| PROBLEM DETAILS |
Write out only the lines from the start of the entries up to and including the line with "S.camera = cam"; please skip the pictures.

-- BEGIN DATA SHOWN --

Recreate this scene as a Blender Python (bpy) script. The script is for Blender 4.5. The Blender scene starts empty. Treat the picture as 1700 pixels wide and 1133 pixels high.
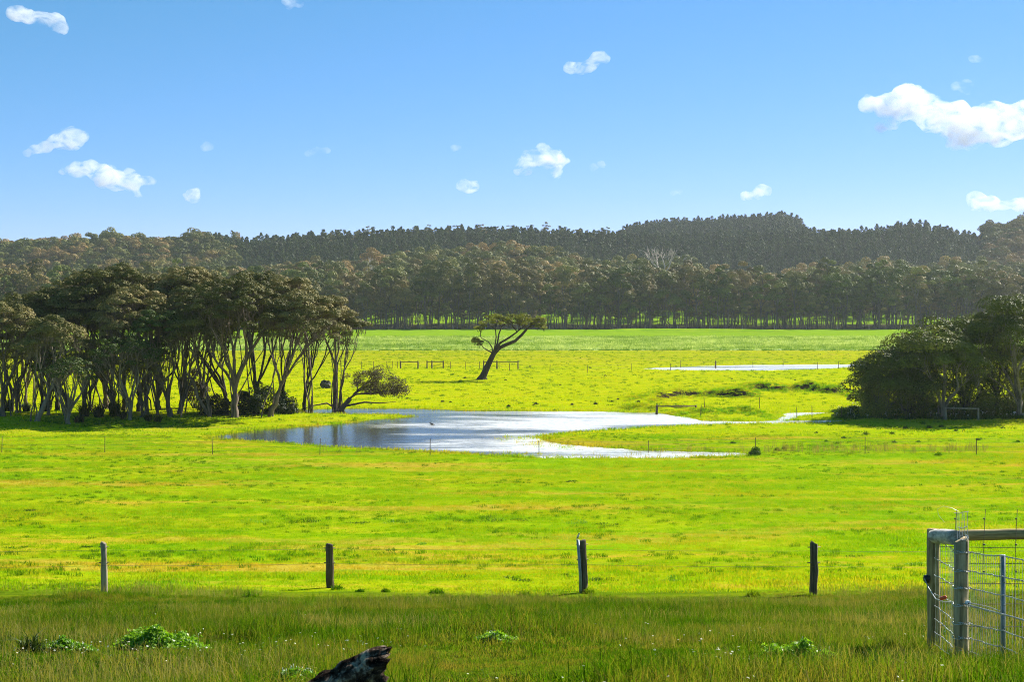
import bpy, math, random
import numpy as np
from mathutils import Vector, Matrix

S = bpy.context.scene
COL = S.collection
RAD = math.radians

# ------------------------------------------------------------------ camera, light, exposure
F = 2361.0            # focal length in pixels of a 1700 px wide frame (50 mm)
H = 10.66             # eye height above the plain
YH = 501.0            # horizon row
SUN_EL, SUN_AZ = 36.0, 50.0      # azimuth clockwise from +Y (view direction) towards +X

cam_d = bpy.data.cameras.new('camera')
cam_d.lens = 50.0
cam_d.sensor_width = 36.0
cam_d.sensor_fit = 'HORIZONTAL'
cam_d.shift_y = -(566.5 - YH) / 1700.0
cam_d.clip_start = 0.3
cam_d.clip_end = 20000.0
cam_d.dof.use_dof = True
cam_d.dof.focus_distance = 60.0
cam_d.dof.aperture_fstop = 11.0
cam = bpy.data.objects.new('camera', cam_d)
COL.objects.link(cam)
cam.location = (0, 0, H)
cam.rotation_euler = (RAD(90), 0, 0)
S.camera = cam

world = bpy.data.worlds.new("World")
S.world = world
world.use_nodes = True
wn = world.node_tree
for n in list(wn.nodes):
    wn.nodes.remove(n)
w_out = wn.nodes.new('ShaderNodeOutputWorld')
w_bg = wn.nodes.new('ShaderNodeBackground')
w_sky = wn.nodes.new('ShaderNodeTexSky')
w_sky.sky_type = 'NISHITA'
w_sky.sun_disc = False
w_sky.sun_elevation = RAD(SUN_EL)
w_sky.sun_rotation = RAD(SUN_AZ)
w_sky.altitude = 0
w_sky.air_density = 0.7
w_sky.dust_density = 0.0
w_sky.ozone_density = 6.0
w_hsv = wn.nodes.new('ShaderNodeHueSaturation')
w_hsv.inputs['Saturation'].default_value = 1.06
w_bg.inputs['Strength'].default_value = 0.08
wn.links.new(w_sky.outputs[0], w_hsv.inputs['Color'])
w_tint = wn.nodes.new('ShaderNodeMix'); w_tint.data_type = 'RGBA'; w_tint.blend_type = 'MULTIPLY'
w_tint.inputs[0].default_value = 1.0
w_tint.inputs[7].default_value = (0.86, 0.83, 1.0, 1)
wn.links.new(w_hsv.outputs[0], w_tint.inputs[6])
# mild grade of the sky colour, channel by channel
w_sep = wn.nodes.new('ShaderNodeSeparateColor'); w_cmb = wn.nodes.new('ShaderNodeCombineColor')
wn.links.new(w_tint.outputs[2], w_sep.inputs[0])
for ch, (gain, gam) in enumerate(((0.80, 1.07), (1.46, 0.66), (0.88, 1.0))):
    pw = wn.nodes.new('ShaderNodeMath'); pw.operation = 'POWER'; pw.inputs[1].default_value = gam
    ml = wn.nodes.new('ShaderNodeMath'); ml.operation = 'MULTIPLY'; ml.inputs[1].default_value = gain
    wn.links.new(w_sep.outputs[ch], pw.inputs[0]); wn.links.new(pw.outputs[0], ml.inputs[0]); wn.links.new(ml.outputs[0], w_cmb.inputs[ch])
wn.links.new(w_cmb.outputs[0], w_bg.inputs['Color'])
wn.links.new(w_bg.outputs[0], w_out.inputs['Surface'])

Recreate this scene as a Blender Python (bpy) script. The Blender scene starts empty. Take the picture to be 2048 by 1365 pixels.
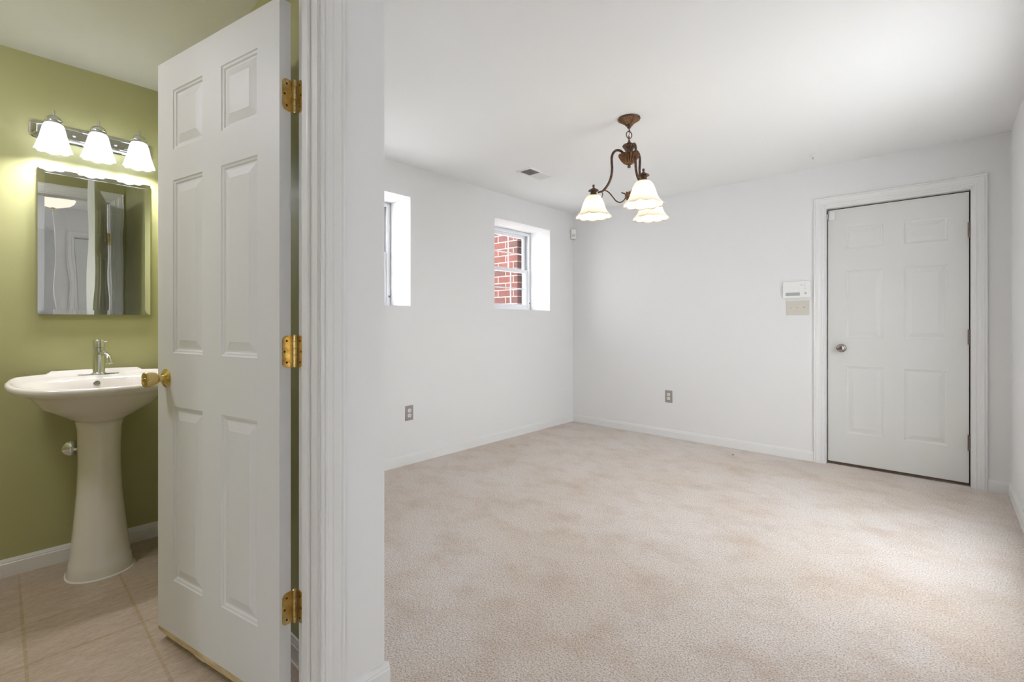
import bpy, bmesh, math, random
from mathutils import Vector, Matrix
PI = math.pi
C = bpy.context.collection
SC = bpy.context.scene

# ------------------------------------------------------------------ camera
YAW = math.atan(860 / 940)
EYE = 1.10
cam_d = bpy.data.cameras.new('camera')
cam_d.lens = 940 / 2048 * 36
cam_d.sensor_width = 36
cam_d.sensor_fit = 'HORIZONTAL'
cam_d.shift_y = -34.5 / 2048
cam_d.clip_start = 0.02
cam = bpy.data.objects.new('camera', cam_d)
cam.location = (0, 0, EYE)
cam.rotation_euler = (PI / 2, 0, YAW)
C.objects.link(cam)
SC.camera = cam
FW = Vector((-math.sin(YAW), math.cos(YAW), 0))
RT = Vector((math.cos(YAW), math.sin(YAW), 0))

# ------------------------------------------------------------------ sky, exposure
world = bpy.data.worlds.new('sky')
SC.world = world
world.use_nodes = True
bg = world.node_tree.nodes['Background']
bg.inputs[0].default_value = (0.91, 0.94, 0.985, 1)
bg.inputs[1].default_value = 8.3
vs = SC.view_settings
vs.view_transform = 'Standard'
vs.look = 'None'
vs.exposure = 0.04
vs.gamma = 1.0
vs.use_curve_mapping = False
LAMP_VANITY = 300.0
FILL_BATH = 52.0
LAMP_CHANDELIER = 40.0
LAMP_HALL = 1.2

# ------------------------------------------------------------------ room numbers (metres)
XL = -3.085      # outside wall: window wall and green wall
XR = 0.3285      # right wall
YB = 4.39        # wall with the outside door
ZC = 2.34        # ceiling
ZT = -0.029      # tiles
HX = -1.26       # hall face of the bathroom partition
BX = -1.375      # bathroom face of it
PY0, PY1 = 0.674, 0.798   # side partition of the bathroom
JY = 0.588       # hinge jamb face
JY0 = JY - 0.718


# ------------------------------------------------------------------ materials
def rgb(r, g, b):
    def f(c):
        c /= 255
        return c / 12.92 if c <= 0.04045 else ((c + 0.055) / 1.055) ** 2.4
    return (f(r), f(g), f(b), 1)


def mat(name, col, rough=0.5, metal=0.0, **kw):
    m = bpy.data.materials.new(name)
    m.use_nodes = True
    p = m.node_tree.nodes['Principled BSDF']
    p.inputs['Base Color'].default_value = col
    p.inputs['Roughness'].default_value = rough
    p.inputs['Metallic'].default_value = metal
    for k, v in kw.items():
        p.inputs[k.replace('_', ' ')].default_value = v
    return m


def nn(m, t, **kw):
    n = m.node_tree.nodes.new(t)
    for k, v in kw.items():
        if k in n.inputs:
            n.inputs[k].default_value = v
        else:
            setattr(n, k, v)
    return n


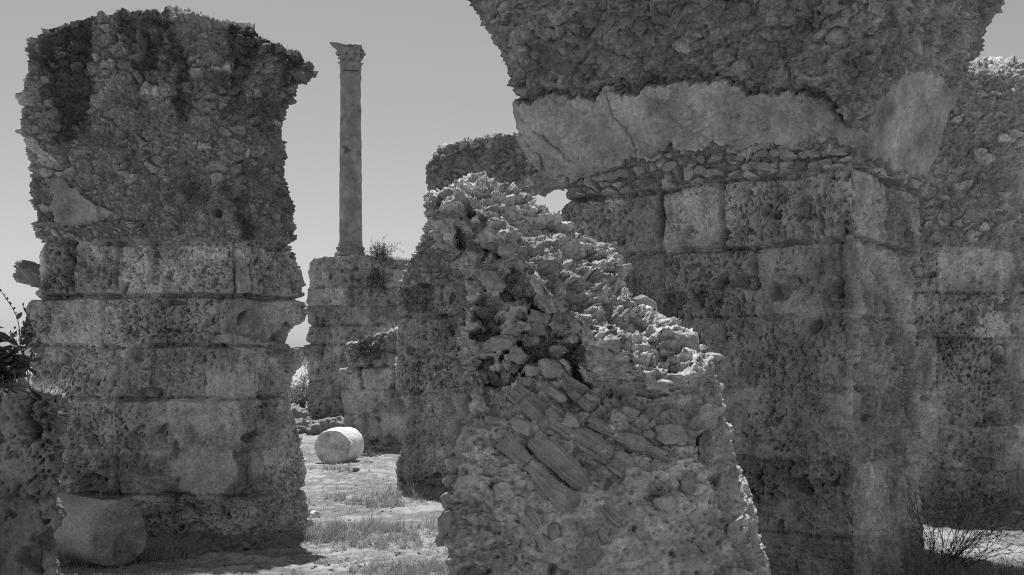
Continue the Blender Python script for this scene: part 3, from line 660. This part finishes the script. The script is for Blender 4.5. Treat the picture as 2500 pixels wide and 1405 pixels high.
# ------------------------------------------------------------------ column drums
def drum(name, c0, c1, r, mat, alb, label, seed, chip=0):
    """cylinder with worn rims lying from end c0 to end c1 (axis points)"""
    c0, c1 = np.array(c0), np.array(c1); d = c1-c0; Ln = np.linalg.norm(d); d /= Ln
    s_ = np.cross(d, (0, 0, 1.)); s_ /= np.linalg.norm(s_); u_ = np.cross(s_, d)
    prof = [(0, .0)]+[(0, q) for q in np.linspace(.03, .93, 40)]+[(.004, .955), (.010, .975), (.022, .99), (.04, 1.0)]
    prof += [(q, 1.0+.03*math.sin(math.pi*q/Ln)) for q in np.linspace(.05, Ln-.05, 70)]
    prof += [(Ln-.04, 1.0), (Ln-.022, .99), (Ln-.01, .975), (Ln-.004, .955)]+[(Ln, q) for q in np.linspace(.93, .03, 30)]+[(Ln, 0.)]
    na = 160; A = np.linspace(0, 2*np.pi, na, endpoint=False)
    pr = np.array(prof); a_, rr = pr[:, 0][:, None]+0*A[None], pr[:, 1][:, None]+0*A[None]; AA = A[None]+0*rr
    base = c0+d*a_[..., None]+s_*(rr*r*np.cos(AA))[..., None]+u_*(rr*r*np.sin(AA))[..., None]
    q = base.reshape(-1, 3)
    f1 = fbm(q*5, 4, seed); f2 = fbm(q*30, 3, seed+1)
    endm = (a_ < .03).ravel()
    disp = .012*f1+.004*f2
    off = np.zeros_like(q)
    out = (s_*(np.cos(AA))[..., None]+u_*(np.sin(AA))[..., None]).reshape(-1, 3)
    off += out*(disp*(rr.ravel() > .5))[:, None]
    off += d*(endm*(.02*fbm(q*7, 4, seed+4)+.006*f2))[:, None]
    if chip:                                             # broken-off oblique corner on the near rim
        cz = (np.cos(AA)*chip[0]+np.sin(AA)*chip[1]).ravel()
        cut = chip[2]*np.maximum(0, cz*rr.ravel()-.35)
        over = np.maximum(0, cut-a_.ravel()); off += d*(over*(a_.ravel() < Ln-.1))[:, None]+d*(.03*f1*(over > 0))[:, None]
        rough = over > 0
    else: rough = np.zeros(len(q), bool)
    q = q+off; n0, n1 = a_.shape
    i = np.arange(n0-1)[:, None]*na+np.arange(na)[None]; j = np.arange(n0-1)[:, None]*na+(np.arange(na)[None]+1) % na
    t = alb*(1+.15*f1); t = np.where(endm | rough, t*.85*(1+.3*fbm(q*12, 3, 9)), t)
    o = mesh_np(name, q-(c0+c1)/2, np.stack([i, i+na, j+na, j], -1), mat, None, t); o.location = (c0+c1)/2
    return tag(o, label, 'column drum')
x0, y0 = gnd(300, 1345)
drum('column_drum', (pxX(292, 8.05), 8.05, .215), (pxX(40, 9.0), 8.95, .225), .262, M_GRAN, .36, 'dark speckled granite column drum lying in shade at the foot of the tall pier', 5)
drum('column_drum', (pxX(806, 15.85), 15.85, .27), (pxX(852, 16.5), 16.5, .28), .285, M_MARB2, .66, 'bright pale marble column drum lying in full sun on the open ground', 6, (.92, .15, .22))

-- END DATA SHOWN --

| COMPLETED EXERCISE |
Recreate this scene as a Blender Python (bpy) script. The script is for Blender 4.5. The Blender scene starts empty. Treat the picture as 1700 pixels wide and 1133 pixels high.
import bpy, math, random
import numpy as np
from mathutils import Vector, Matrix

S = bpy.context.scene
COL = S.collection
RAD = math.radians

# ------------------------------------------------------------------ camera, light, exposure
F = 2361.0            # focal length in pixels of a 1700 px wide frame (50 mm)
H = 10.66             # eye height above the plain
YH = 501.0            # horizon row
SUN_EL, SUN_AZ = 36.0, 50.0      # azimuth clockwise from +Y (view direction) towards +X

cam_d = bpy.data.cameras.new('camera')
cam_d.lens = 50.0
cam_d.sensor_width = 36.0
cam_d.sensor_fit = 'HORIZONTAL'
cam_d.shift_y = -(566.5 - YH) / 1700.0
cam_d.clip_start = 0.3
cam_d.clip_end = 20000.0
cam_d.dof.use_dof = True
cam_d.dof.focus_distance = 60.0
cam_d.dof.aperture_fstop = 11.0
cam = bpy.data.objects.new('camera', cam_d)
COL.objects.link(cam)
cam.location = (0, 0, H)
cam.rotation_euler = (RAD(90), 0, 0)
S.camera = cam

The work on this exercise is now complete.